More Questions...

A question I am asked from time to time:

"Why should we learn a foreign language (Korean, Japanese, French, Tagalog, whichever) just so we can learn a martial art? What's wrong with English?".

"What's wrong with English?"; I am not going to open that can of worms. Not today. Well, maybe a little.

Another question I am asked from time to time:

"How does a low block work? Is your arm really strong enough to block a kick like that?". Like that little Non Sequitur?

The standard reply from instructors all over the US is "of course it is! You just have to (be faster/be stronger/be more powerful/rotate your hips/put your weight behind it)". In truth, unless you are a REALLY big and strong person, your puny little arm is no match for a full-force powerful kick from me. That is just not happening.

So why do we teach "low block"? Because if you teach it correctly it works and this is where knowing the original language becomes important.

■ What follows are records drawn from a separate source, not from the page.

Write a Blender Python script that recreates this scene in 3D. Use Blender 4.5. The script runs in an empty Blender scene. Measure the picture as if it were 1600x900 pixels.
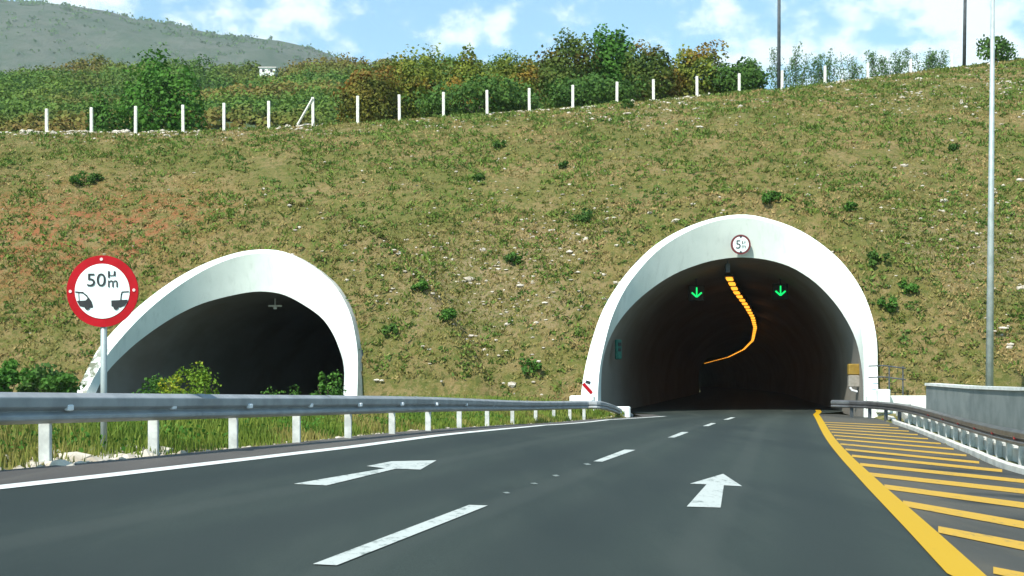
import bpy, math, random
import numpy as np
from mathutils import Vector, noise as mnoise

random.seed(7)
rng = np.random.default_rng(7)
scene = bpy.context.scene
C = scene.collection
R = math.radians

# ------------------------------------------------------------ camera, sky, sun
F, HV, CH = 1900.0, 597.0, 1.12          # focal length and horizon row of the photograph, eye height
cam_d = bpy.data.cameras.new('camera')
cam = bpy.data.objects.new('camera', cam_d); C.objects.link(cam)
cam.location = (0, 0, CH); cam.rotation_euler = (R(90), 0, 0)
cam_d.sensor_width = 36; cam_d.lens = 36 * F / 1600
cam_d.shift_y = (HV - 450) / 1600
cam_d.clip_start = 0.1; cam_d.clip_end = 12000
scene.camera = cam

SUN = Vector((-0.38, -0.60, 0.78)).normalized()
world = bpy.data.worlds.new('World'); scene.world = world; world.use_nodes = True
wn, wl = world.node_tree.nodes, world.node_tree.links
wn.clear()
sky = wn.new('ShaderNodeTexSky'); sky.sky_type = 'NISHITA'; sky.sun_disc = False
sky.sun_elevation = math.asin(SUN.z); sky.sun_rotation = math.atan2(SUN.x, SUN.y)
sky.air_density = 1.0; sky.dust_density = 0.6; sky.ozone_density = 2.0
bg = wn.new('ShaderNodeBackground'); bg.inputs['Strength'].default_value = 0.13
wo = wn.new('ShaderNodeOutputWorld')
tc = wn.new('ShaderNodeTexCoord')
def wmath(op, a, b=None, c=None, clamp=False):
    n = wn.new('ShaderNodeMath'); n.operation = op; n.use_clamp = clamp
    for i, v in enumerate((a, b, c)):
        if v is None: continue
        if isinstance(v, (int, float)): n.inputs[i].default_value = v
        else: wl.new(v, n.inputs[i])
    return n.outputs[0]
def wnoise(scale, detail, stretch, off=(0, 0, 0), rough=0.55):
    mp = wn.new('ShaderNodeMapping'); mp.inputs['Scale'].default_value = stretch
    mp.inputs['Location'].default_value = off
    wl.new(tc.outputs['Generated'], mp.inputs[0])
    t = wn.new('ShaderNodeTexNoise'); t.inputs['Scale'].default_value = scale
    t.inputs['Detail'].default_value = detail; t.inputs['Roughness'].default_value = rough
    wl.new(mp.outputs[0], t.inputs['Vector'])
    return t.outputs['Fac']
def wblob(u, v, r, gain):                   # a cloud bank centred on a direction of the sky
    d = Vector(((u - 800) / F, 1, (HV - v) / F)).normalized()
    n = wn.new('ShaderNodeVectorMath'); n.operation = 'DISTANCE'
    wl.new(tc.outputs['Generated'], n.inputs[0]); n.inputs[1].default_value = d
    q = wmath('DIVIDE', n.outputs['Value'], r)
    q = wmath('MULTIPLY', q, q)
    e = wmath('SUBTRACT', 1.0, q, clamp=True)
    return wmath('MULTIPLY', e, gain)
soft = wnoise(5.0, 6, (1, 1, 2.6), (3.1, 0.4, 1.7))
fine = wnoise(22.0, 8, (1, 1, 1.5), (0.3, 2.4, 0.9), 0.6)
blobs = None
for b in ((722, 45, .026, 1.1), (775, 48, .022, .9), (700, 75, .03, .55), (745, 75, .035, .5), (330, 25, .15, .72), (170, 10, .12, .65), (560, 10, .07, .45),
          (1290, 55, .12, .8), (1480, 40, .13, .85), (1150, 20, .07, .4), (980, 45, .05, .35), (1600, 90, .12, .7)):
    o = wblob(*b)
    blobs = o if blobs is None else wmath('MAXIMUM', blobs, o)
cl = wmath('ADD', wmath('MULTIPLY', soft, 1.3), wmath('MULTIPLY', fine, 2.3))
cl = wmath('ADD', wmath('SUBTRACT', cl, 1.97), wmath('MULTIPLY', blobs, 0.62))
mr = wn.new('ShaderNodeMapRange'); mr.interpolation_type = 'SMOOTHSTEP'
wl.new(cl, mr.inputs['Value']); mr.inputs['From Min'].default_value = -0.02; mr.inputs['From Max'].default_value = 0.5
mr.inputs['To Max'].default_value = 0.92
tint = wn.new('ShaderNodeMix'); tint.data_type = 'RGBA'; tint.blend_type = 'MULTIPLY'; tint.inputs['Factor'].default_value = 1
wl.new(sky.outputs[0], tint.inputs['A']); tint.inputs['B'].default_value = (0.84, 1.12, 1.04, 1)
mixc = wn.new('ShaderNodeMix'); mixc.data_type = 'RGBA'
wl.new(mr.outputs[0], mixc.inputs['Factor']); wl.new(tint.outputs['Result'], mixc.inputs['A'])
mixc.inputs['B'].default_value = (5.5, 6.3, 6.6, 1)
wl.new(mixc.outputs['Result'], bg.inputs['Color']); wl.new(bg.outputs[0], wo.inputs['Surface'])

sd = bpy.data.lights.new('sun', 'SUN'); sd.energy = 4.2; sd.angle = R(0.53); sd.color = (1, 0.96, 0.88)
so = bpy.data.objects.new('sun', sd); C.objects.link(so)
so.rotation_euler = SUN.to_track_quat('Z', 'Y').to_euler(); so.location = (20, -30, 60)

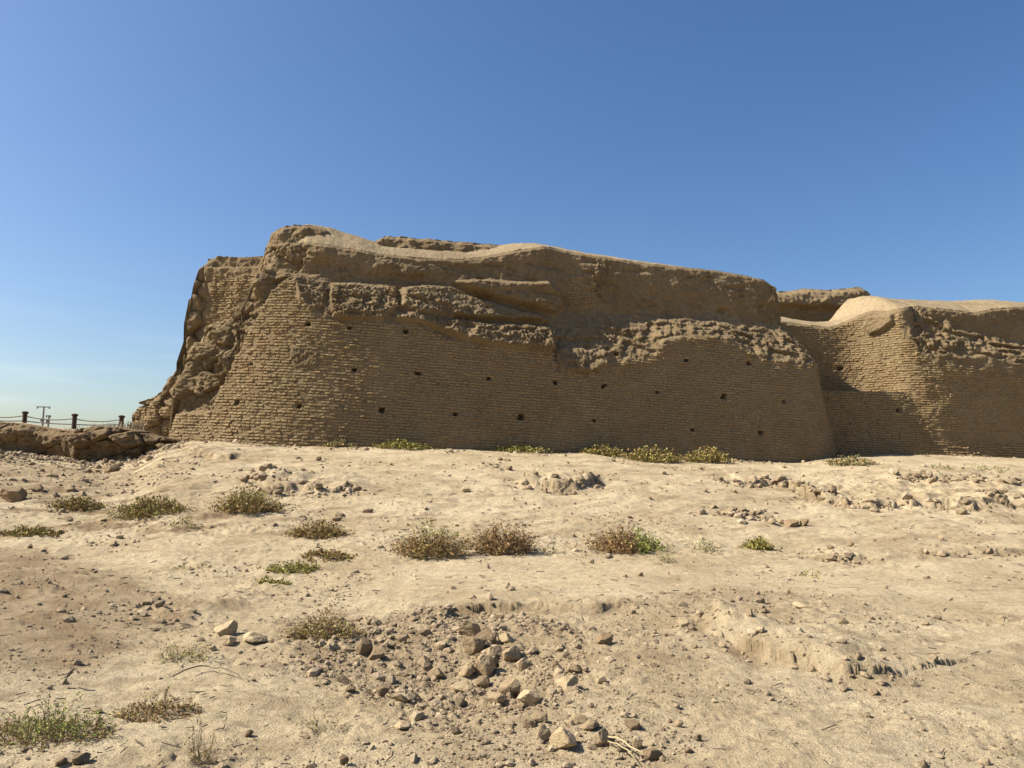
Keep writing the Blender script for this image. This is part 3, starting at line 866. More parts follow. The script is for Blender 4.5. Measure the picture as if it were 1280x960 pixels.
# ---- the broken stub behind the bastion's left end
ST = Sweep([(-16.3, 37.0), (-16.75, 35.0), (-16.6, 33.9), (-15.8, 33.45), (-13.5, 33.0), (-11.0, 32.6), (-8.6, 32.5)], 3.2, 0.10, (-16.8, -8.5), 0.04)
st_edge = interp_curve(ST, [(160, 536), (170, 522), (180, 510), (190, 501), (203, 490), (212, 478), (222, 468), (232, 452), (238, 436), (243, 420), (246, 395), (247, 366), (252, 348), (257, 330), (262, 325), (275, 322), (300, 323), (325, 322), (360, 318)], 0.4)
st_l = ST.szl([(247, 470), (252, 430), (258, 400), (262, 350)], 0.3)
def st_feat(s, z):
    n_mid = fbm(s * 1.2, z * 1.2, 13, 5, 102); n_hi = fbm(s * 5, z * 5, 17, 4, 103)
    d1, e1, c1 = worley(s, z * 0.8, 19, 1.5)
    ze = st_edge(s)
    lx = np.interp(z, st_l[:, 1], st_l[:, 0])
    lft = sstep(0.35, -0.25, s - lx)
    off = 0.16 * n_mid + 0.09 * n_hi - 0.35 * sstep(0.45, 0.0, ze - z) * lft
    off = off + lft * (0.20 * (1 - np.minimum(d1 * 1.4, 1)) + 0.42 * c1 - 0.15 * sstep(0.12, 0, e1) - 0.2)
    q = ST.sz(290, 336, back=0.3)[1]
    off = off - 0.22 * sstep(q - 0.04, q + 0.06, z) * (1 - lft)
    return off
ST.feat = st_feat
stub = empty('ruined_wall_stub', (-13.5, 33.0, 3.2), 'broken ragged stub of mud brick wall rising behind the bastion\'s left end', 'ruin')
f_, c_ = ST.build('wall_face', st_edge, lambda s: st_edge(s) + 0.08, 2.4, (-0.1, 0.995), 0.7, 4.5, 170, stub)
settle(f_, stub); settle(c_, stub)
q0 = ST.sz(290, 345, back=0.3)[1]
def st_mask(s, z):
    lx = np.interp(z, st_l[:, 1], st_l[:, 0])
    return (((s > lx + 0.35) & (z < q0 - 0.05)) | (z < ST.sz(200, 505)[1])) & (z < st_edge(s) - 0.15)
S, Z, Wd = lay_bricks(ST, ST.s[0] + 1.5, ST.s[-1] - 0.5, 2.4, 10, st_mask, lambda s: -0.012 * (s - 4), seed=9)
settle(brick_mass('brick_courses', *brick_verts(ST, S, Z, Wd, 11), stub), stub)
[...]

Back to "What is wrong with English?".

Nothing per se, but the translations from other languages are often horrendous. Case in point, "low block". "Low block" came into Tae Kwon Do from Shotokan Karate; Shotokan Karate and othe forms of karate came from Okinawan karate, Okinawan karate came from Naha-te, Shuri-te and Tomari-te. So the origins are "Korean, Japanese, Japanese and Ryuku Japanese; the point is: English is not in there anywhere.

In English, Rising/High block, Outer Forearm block, Low block are all the same thing - types of blocks. In Japanese though, Age-uke (rising block) and Soto-ude-uke (outside forearm block) are uke (blocks? are they?) but "low block" is Gedan Barai. Not the same thing at all.

"Gedan Barai" is "low level sweep". Blocks are intended to stop something from moving but sweeps are designed to redirect something while it is moving. This is why "low block" works; because it is not really a block at all.

And this was not really a Non Sequitur at all, either.